Equally, just because ideas converge, does not mean they are right. Not at all.

But we have to challenge our impulse to dismiss ideas because they are unfamiliar.  If we have a scrap of intellectual honesty, we must recognize that they are inconvenient to those of us who have invested heavily in understanding old ways.

It is our job to go forward with them and turn them into working ideas, to find out their limits, and to find out their worth.

Self-esteem and Nathaniel Branden

As one more piece of the jigsaw puzzle, I looked up the work of Nathaniel Branden.

Branden has worked on self-esteem for 50 years.   Here is one of the touchy-feely ideas that gets rejected out-of-hand.

What struck me is that Branden has asked a question that I haven’t seen asked before and I hadn’t thought to ask.

Can modern businesses survive without people who have high self-esteem?

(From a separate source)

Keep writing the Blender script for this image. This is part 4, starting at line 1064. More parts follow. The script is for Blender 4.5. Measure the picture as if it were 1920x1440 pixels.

In times of rapid change and technological development, how can we work, except with people who believe they can cope and who believe they have a right to happiness?  Anyone who expects less is unlikely to rise to the challenge of modern day living, simply because they will accept 2nd best.

And the corollary, of course, is what happens to a company when it is staffed by people who have low self-esteem?

The empirical test for an HR Director, I think, is what happens to people when they join the organization.  Does a person with low self-esteem gradually change to become a calm, composed, assured person who is neither whiny nor dictatorial. Or does the opposite happen?

Self-esteem may be the critical competitive competence of our 21st century world

In the meantime, the world moves on.  We can be sure youngsters with high self-esteem are self-selecting environments that are healthy.

Indeed, I’ll predict that the western country that concentrates on developing wide spread self-esteem will come out best placed as we work through the financial crisis and shift of power to the East.

Enjoy.  We need to relearn our trade.  There is plenty for us to do.